The first reading at Mass today comes from the 20th chapter of the prophet Jeremiah, and contains these arresting words for Passiontide:
But the Lord is at my side, a mighty hero;
my opponents will stumble, mastered,
confounded by their failure;
everlasting, unforgettable disgrace will be theirs.
Next week will be Holy Week, and after all the excitement of the new Pope, and amidst all the worries of the world (such as the Cyprus crisis), perhaps we will be able to concentrate our minds on the Passion of the Lord. In so doing we may well think too of the Lord’s ‘opponents’ – those who conspired to bring about His death: Judas, Caiaphas and Pontius Pilate, with a walk on part for Herod the tetrarch.
When I was a boy at school, these characters were the source of endless fascination to me and my fellow pupils, and we had endless class discussions, I seem to remember, about who was responsible for the death of Jesus. One of our RE masters was a devout Catholic of German-Jewish origin, and he maintained, correctly I think, that Pontius Pilate was not the sort of man to be bounced into making decisions against his will; in other words, the Romans were responsible for the death of Christ. I am sure that this is true, and that the gospel writers, in their care to present the story of the Passion to a predominantly Roman audience had to tread carefully; hence they gave the Procurator a pass, and shifted the blame onto the Jerusalem mob. I do not for a moment mean that they twisted facts or even invented them, but rather that they recounted them in the light of the most favourable (from the Roman point of view) interpretation. But in the end Pilate had to be to blame, as he was the man ultimately in charge.

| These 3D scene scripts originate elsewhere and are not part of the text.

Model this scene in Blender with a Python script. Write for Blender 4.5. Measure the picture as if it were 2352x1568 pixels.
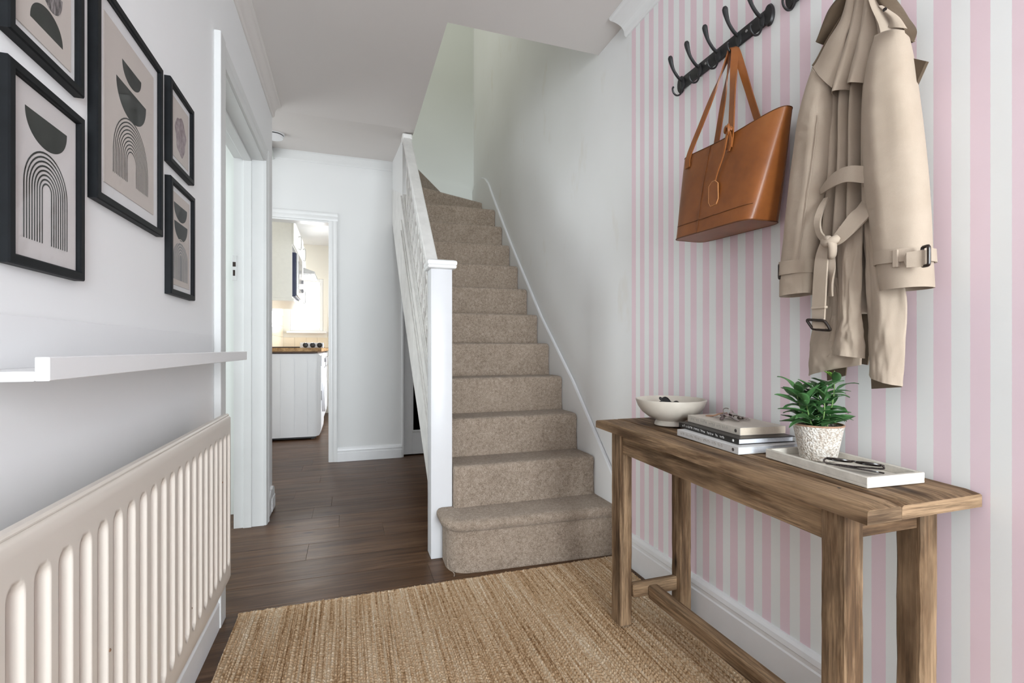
import bpy, bmesh, math, random
import numpy as np
from mathutils import Vector, Matrix, noise

for o in list(bpy.data.objects):
    bpy.data.objects.remove(o, do_unlink=True)
SC = bpy.context.scene
COL = SC.collection
R = math.radians
random.seed(7)

# ------------------------------------------------------------------ camera
cam_d = bpy.data.cameras.new('camera')
cam = bpy.data.objects.new('camera', cam_d)
COL.objects.link(cam)
cam_d.sensor_width = 36.0
cam_d.lens = 1118.0 / 2352.0 * 36.0
cam_d.shift_y = 16.0 / 2352.0
cam_d.clip_start = 0.02
cam.location = (0, 0, 0.94)
cam.rotation_euler = (R(90), 0, -R(18.5886))
SC.camera = cam

# ------------------------------------------------------------------ world, lamps, exposure
W = bpy.data.worlds.new('overcast_sky')
SC.world = W
W.use_nodes = True
bg = W.node_tree.nodes['Background']
bg.inputs[0].default_value = (0.93, 0.97, 1.0, 1)
bg.inputs[1].default_value = 2.0

def area(name, loc, rot, sx, sy, power, col=(1, 1, 1)):
    d = bpy.data.lights.new(name, 'AREA')
    d.shape = 'RECTANGLE'; d.size = sx; d.size_y = sy
    d.energy = power; d.color = col
    o = bpy.data.objects.new(name, d); COL.objects.link(o)
    o.location = loc; o.rotation_euler = [R(a) for a in rot]
    return o

# daylight at the openings: entrance glazing behind the camera, kitchen window and
# kitchen back door, front room window, landing window upstairs; plus two added side fills
area('daylight_entrance', (0.55, -2.85, 1.25), (90, 0, 0), 1.15, 2.15, 98, (0.87, 0.95, 1.0))
area('daylight_kitchen_window', (-0.57, 7.86, 1.57), (-90, 0, 0), 0.5, 0.8, 16, (0.97, 0.985, 1.0))
area('daylight_kitchen_back_door', (1.42, 6.0, 1.25), (90, 0, 90), 1.2, 1.9, 36, (0.97, 0.985, 1.0))
area('daylight_front_room', (-1.75, 0.32, 1.4), (90, 0, 0), 1.6, 1.4, 4, (0.92, 0.98, 1.0))
area('fill_front_room_side', (-2.86, 2.5, 1.45), (90, 0, -90), 1.2, 1.5, 23, (0.90, 0.965, 1.0))  # added fill through the doorway, brightens the right wall
area('daylight_landing', (-0.55, 3.4, 4.3), (90, 0, -60), 1.2, 1.0, 7, (0.98, 1.0, 0.90))
area('fill_hall_side', (-1.35, 3.75, 1.5), (90, 0, -90), 0.8, 1.6, 5, (0.93, 0.97, 1.0))  # added fill for the middle of the hall, no opening here

SC.view_settings.view_transform = 'Standard'
SC.view_settings.look = 'None'
SC.view_settings.gamma = 1.0
SC.view_settings.use_curve_mapping = False
SC.view_settings.exposure = 1.02

# ------------------------------------------------------------------ mesh builder
class MB:
    def __init__(self):
        self.v = []; self.f = []; self.m = []; self.mi = 0
    def add(self, vs, fs):
        o = len(self.v)
        self.v += [tuple(p) for p in vs]
        self.f += [tuple(i + o for i in q) for q in fs]
        self.m += [self.mi] * len(fs)
        return self
    def bm(self, bm):
        bm.verts.index_update()
        self.add([v.co[:] for v in bm.verts], [[v.index for v in f.verts] for f in bm.faces])
        bm.free(); return self
    def box(self, a, b, bev=0.0, seg=1, M=None):
        bm = bmesh.new()
        bmesh.ops.create_cube(bm, size=1.0)
        c = [(a[i] + b[i]) / 2 for i in range(3)]; s = [abs(b[i] - a[i]) for i in range(3)]
        for v in bm.verts:
            v.co = Vector((c[0] + v.co.x * s[0], c[1] + v.co.y * s[1], c[2] + v.co.z * s[2]))
        if bev > 0:
            bmesh.ops.bevel(bm, geom=list(bm.edges), offset=min(bev, min(s) * 0.45), segments=seg, profile=0.5, affect='EDGES')
        if M is not None:
            bmesh.ops.transform(bm, matrix=M, verts=bm.verts)
        return self.bm(bm)
    def prism(self, pts, axis, a, b):
        """polygon (counter-clockwise or not) in the two other axes, extruded along axis from a to b"""
        n = len(pts)
        def P(p, t):
            q = list(p); q.insert(axis, t); return tuple(q)
        vs = [P(p, a) for p in pts] + [P(p, b) for p in pts]
        fs = [tuple(range(n))[::-1], tuple(range(n, 2 * n))]
        for i in range(n):
            j = (i + 1) % n
            fs.append((i, j, n + j, n + i))
        return self.add(vs, fs)
    def lathe(self, prof, c, seg=32, M=None, axis='z'):
        """profile of (radius, height) from bottom to top, ends closed where radius is 0"""
        vs = []; fs = []; rings = []
        for r, z in prof:
            if r <= 1e-6:
                rings.append([len(vs)]); vs.append((0, 0, z))
            else:
                rings.append(list(range(len(vs), len(vs) + seg)))
                for k in range(seg):
                    t = 2 * math.pi * k / seg
                    vs.append((r * math.cos(t), r * math.sin(t), z))
        for A, B in zip(rings[:-1], rings[1:]):
            for k in range(seg):
                k2 = (k + 1) % seg
                if len(A) == 1 and len(B) == 1: continue
                if len(A) == 1: fs.append((A[0], B[k2], B[k]))
                elif len(B) == 1: fs.append((A[k], A[k2], B[0]))
                else: fs.append((A[k], A[k2], B[k2], B[k]))
        out = []
        for x, y, z in vs:
            if axis == 'x': p = Vector((z, x, y))
            elif axis == 'y': p = Vector((x, z, y))
            else: p = Vector((x, y, z))
            if M is not None: p = M @ p
            out.append((p.x + c[0], p.y + c[1], p.z + c[2]))
        return self.add(out, fs)
    def tube(self, pts, rad, seg=8, caps=True, flat=1.0, closed=False):
        P = [Vector(p) for p in pts]; n = len(P)
        rs = [rad] * n if not isinstance(rad, (list, tuple)) else list(rad)
        vs = []; fs = []; N = None
        for i in range(n):
            if closed: T = (P[(i + 1) % n] - P[i - 1])
            else: T = P[min(i + 1, n - 1)] - P[max(i - 1, 0)]
            T.normalize()
            if N is None:
                N = T.cross(Vector((0, 0, 1)))
                if N.length < 1e-3: N = T.cross(Vector((1, 0, 0)))
            N = (N - T * N.dot(T)).normalized(); B = T.cross(N)
            for k in range(seg):
                a = 2 * math.pi * k / seg
                vs.append(P[i] + N * (math.cos(a) * rs[i]) + B * (math.sin(a) * rs[i] * flat))
        m = n if closed else n - 1
        for i in range(m):
            i2 = (i + 1) % n
            for k in range(seg):
                k2 = (k + 1) % seg
                fs.append((i * seg + k, i * seg + k2, i2 * seg + k2, i2 * seg + k))
        if caps and not closed:
            fs.append(tuple(range(seg))[::-1]); fs.append(tuple((n - 1) * seg + k for k in range(seg)))
        return self.add(vs, fs)
    def ribbon(self, pts, wid, nrm, th):
        """flat strap along pts; wid = one width vector (or list), nrm = outward normal (or list)"""
        n = len(pts); P = [Vector(p) for p in pts]
        Wv = [Vector(wid)] * n if not isinstance(wid[0], (list, tuple, Vector)) else [Vector(w) for w in wid]
        Nv = [Vector(nrm)] * n if not isinstance(nrm[0], (list, tuple, Vector)) else [Vector(w) for w in nrm]
        vs = []; fs = []
        for i in range(n):
            w = Wv[i] * 0.5; t = Nv[i].normalized() * th * 0.5
            vs += [P[i] - w + t, P[i] + w + t, P[i] + w - t, P[i] - w - t]
        for i in range(n - 1):
            for k in range(4):
                k2 = (k + 1) % 4
                fs.append((4 * i + k, 4 * i + k2, 4 * i + 4 + k2, 4 * i + 4 + k))
        fs.append((3, 2, 1, 0)); e = 4 * (n - 1); fs.append((e, e + 1, e + 2, e + 3))
        return self.add(vs, fs)
    def grid(self, P, th=None, close=True):
        """P[i][j] of points; optional shell: th(i,j) gives the offset vector to the back side"""
        nu = len(P); nv = len(P[0])
        vs = [p for r in P for p in r]
        fs = [(i * nv + j, i * nv + j + 1, (i + 1) * nv + j + 1, (i + 1) * nv + j) for i in range(nu - 1) for j in range(nv - 1)]
        if th is not None:
            o = len(vs)
            for i in range(nu):
                for j in range(nv):
                    vs.append(tuple(Vector(P[i][j]) + Vector(th(i, j))))
            fs += [(o + i * nv + j, o + (i + 1) * nv + j, o + (i + 1) * nv + j + 1, o + i * nv + j + 1) for i in range(nu - 1) for j in range(nv - 1)]
            for i in range(nu - 1):
                a, b = i * nv, (i + 1) * nv
                fs.append((a, b, o + b, o + a)); a += nv - 1; b += nv - 1; fs.append((b, a, o + a, o + b))
            for j in range(nv - 1):
                fs.append((j + 1, j, o + j, o + j + 1)); a = (nu - 1) * nv + j; fs.append((a, a + 1, o + a + 1, o + a))
        return self.add(vs, fs)
    def mesh(self, name, mats, smooth=True, angle=35, org=(0, 0, 0), fixn=True):
        me = bpy.data.meshes.new(name)
        me.from_pydata([(x - org[0], y - org[1], z - org[2]) for x, y, z in self.v], [], self.f)
        for m in (mats if isinstance(mats, (list, tuple)) else [mats]):
            me.materials.append(m)
        if any(self.m):
            me.polygons.foreach_set('material_index', self.m)
        if fixn:
            bm = bmesh.new(); bm.from_mesh(me)
            bmesh.ops.recalc_face_normals(bm, faces=bm.faces)
            bm.to_mesh(me); bm.free()
        if smooth:
            me.polygons.foreach_set('use_smooth', [True] * len(me.polygons))
            me.set_sharp_from_angle(angle=R(angle))
        me.update()
        return me

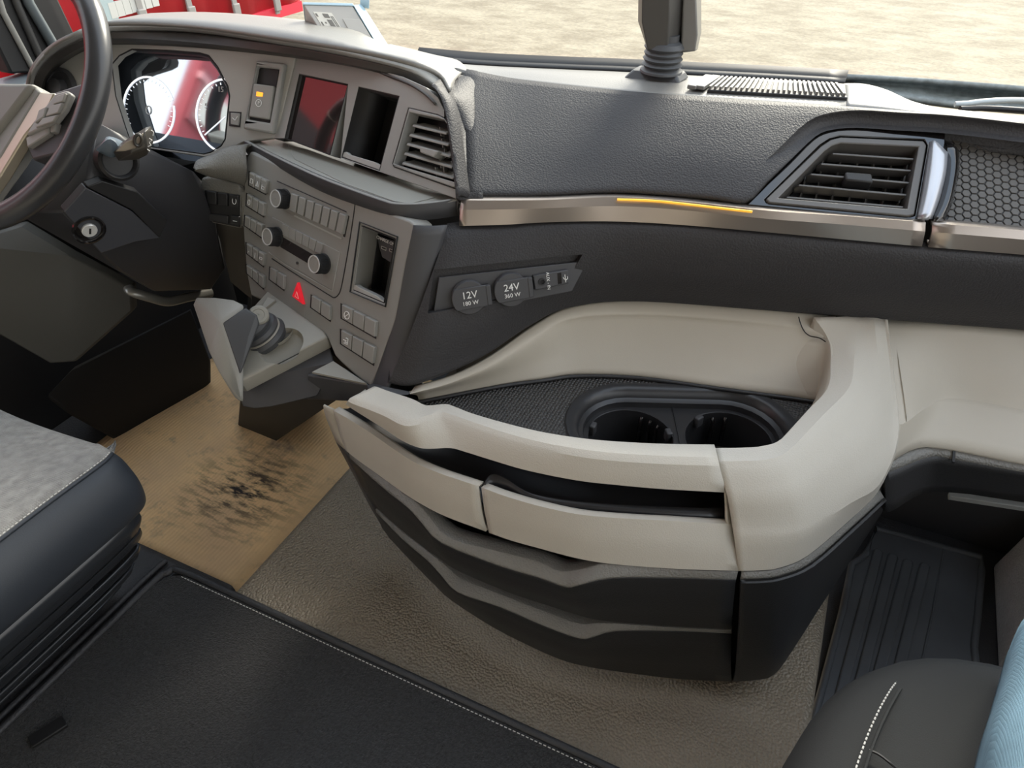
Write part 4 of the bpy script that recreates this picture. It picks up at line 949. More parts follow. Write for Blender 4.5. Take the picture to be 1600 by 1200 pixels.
buttons([(323, 333), (358, 338), (358, 351), (324, 344)], 1, parent=mo, plane=MP, h=.006, m=BTND, well=False)
bb = buttons([(359, 336), (374, 339), (374, 353), (359, 350)], 1, parent=mo, plane=MP, h=.006, m=BTND, well=False)
tube('symbol', MP.L([(364, 345), (370, 346)], .0066), .0008, WHITE, bb[0], seg=5)
cc = MP(366, 314, .0066); tube('symbol', [cc+(xc*math.cos(t)*.7+yc*math.sin(t))*.007 for t in np.linspace(0, 2*math.pi, 12, endpoint=False)], .0007, WHITE, mo, closed=True, seg=5)
KN = mat('brown_grey_knee_plastic', (.085, .075, .062), .55)
plate('knee_panel', [DH(312, 300, 1.68), DH(340, 346, 1.68), DH(392, 355, 1.62), DH(396, 470, 1.62), DH(360, 440, 1.7), DH(346, 380, 1.7)], KN, (0, .03, 0), ins)
# dark skin closing the underside of the dash behind the column
hull('lower_cover', [CL(150, 215, -.07), CL(330, 248, -.07), CL(60, 170, -.07), DH(330, 440, 1.95), DH(120, 420, 2.1), DH(0, 330, 2.15), DH(340, 330, 1.85)]+[p+np.array([0, .2, -.05]) for p in (CL(150, 215, -.07), CL(330, 248, -.07), CL(60, 170, -.07))], BLK, ins)
# ================================================================== LEVER CONSOLE
lev = thing('lever_console', 'dash-mounted lever console with grey hand grip and round rubber collar beside the radio', 'lever console', (-.95, .9, .5))
LP = PL.three(FP(417, 454, 0), FP(507, 517, 0), Z(368, 597, .585))
if LP.n[2] > 0: LP.n = -LP.n
LCM = mat('lever_console_plastic', (.30, .285, .245), .45, bump=.08, bscale=900, bdist=.0006)
top = plate('top_plate', LP.L([(418, 454), (506, 516), (511, 526), (376, 596), (364, 596), (360, 575), (372, 520), (398, 476)]), LCM, LP.n*.035, lev, bevel=.004, seg=3)
cutter = lathe('cut', LP(424, 514, .05), LP.n, [(.047, 0), (.047, .052), (.042, .062), (.028, .068), (.001, .07)], BLK, None, seg=40)
carve(top, cutter)
lathe('bowl', LP(424, 514, -.002), LP.n, [(.0475, 0), (.046, .008), (.038, .018), (.024, .023), (.001, .025)], LCM, lev, seg=40, cap0=False, cap1=False)
hb = [LP(376, 597, -.03), LP(364, 597, -.03), LP(511, 528, -.03), LP(506, 517, -.03), LP(418, 456, -.03), LP(385, 500, -.03), LP(362, 577, -.03),
      Z(380, 636, .51), Z(398, 639, .51), Z(425, 636, .512), Z(460, 627, .52), Z(496, 619, .53), FP(522, 566, .002), FP(520, 560, -.03), Z(375, 600, .51), Z(420, 520, .56)]
hull('housing', hb, FASD, lev, bevel=.003)
SP_ = PL(FP.a-FP.n*.045, FP.n)
sA = SP_(480, 586); sB = FP(575, 602, .006)
VPn = PL.three(sA, sB, sA-np.array([0, 0, 1.0]))
sbot = [VPn(478, 624), VPn(500, 619), VPn(543, 626), VPn(594, 629)]
hull('step', [sA, sB, FP(521, 566, .002), FP(521, 566, -.03), FP(575, 602, -.03), VPn(600, 612)]+sbot+[p+FP.n*.05 for p in sbot], FASD, lev, bevel=.003)
plate('step_top', [SP_(488, 583, .0)+np.array([0, 0, .003]), FP(521, 566, .004)+np.array([0, 0, .003]), FP(573, 601, .006)+np.array([0, 0, .003])], LCM, (0, 0, -.004), lev)
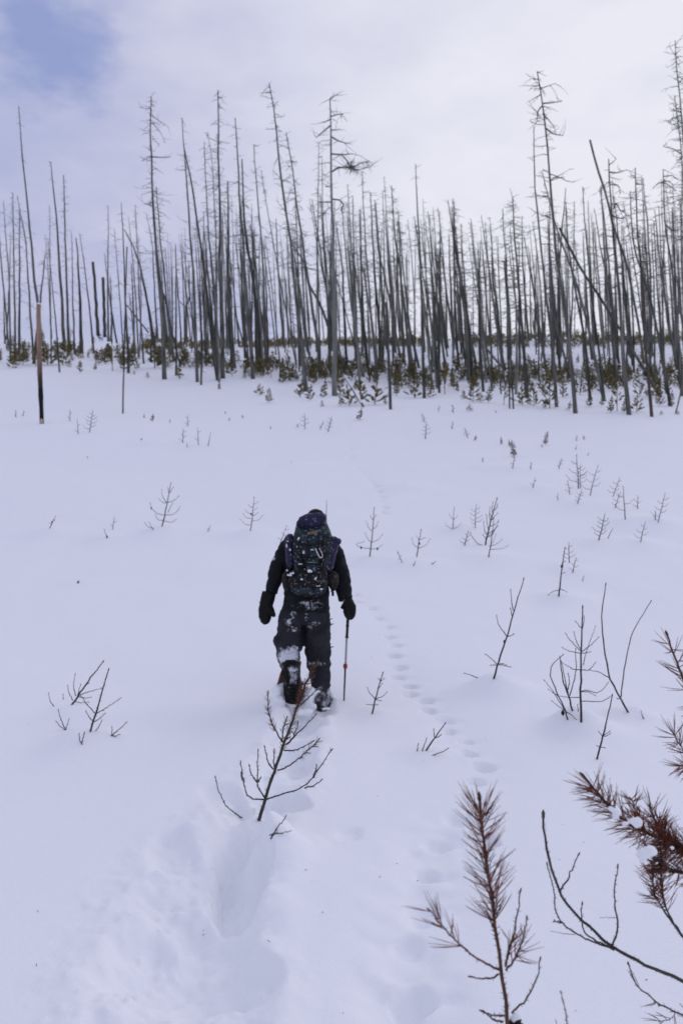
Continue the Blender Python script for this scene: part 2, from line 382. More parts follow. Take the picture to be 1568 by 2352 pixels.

Which brings us to Judas. What was his motivation? None of the explanations advanced in the gospels seem sufficient, given the seriousness of the betrayal. Perhaps Judas himself did not know. Human motivation is very hard to fathom. As for the chief priests, the usual explanation is envy. But one thing is certain: in the words of the prophet Jeremiah, everlasting, unforgettable disgrace is theirs. Their names are now bywords for shameful behaviour.
Whatever their reasons, one thing is clear: someone was to blame, and the crucifixion of Jesus, from a purely human point of view, was not some accident, but something that was willed by people, and deliberately so. This fact offends many. I remember being made aware of this when watching a discussion programme on television in the wake of Mel Gibson’s film The Passion of the Christ. The fact that someone could be blamed, anyone at all, for the death of Christ, was deeply offensive to the right-thinking panel. Clearly they had all imbibed the politically correct and anti-Christian idea that there is no such thing as moral evil, and there is, consequently, no need for redemption. In the immortal words of Polly Toynbee: “Of all the elements of Christianity, the most repugnant is the notion of the Christ who took our sins upon himself and sacrificed his body in agony to save our souls. Did we ask him to?”
When we follow Christ the Man of Sorrows round Jerusalem this coming week, retracing the path of suffering He took for our redemption, we shall perhaps be most struck by His love for us all – those of us who want Him to redeem us, as well as those who are indifferent to His love. As for the question of blame, first of all we should blame the sins of the world for the Passion of Christ, while remembering of course that Jesus freely laid down his life for us, so that truly no one is to blame, as He acted of His own accord. But our sins are blameworthy, that cannot be escaped – as were the sins of Judas, those of Caiaphas, and I think more than any other, those of Pontius Pilate, the one charged with the administration of Roman law, the man with responsibility for the inhabitants of Judaea, who nevertheless washed his hands of One of them.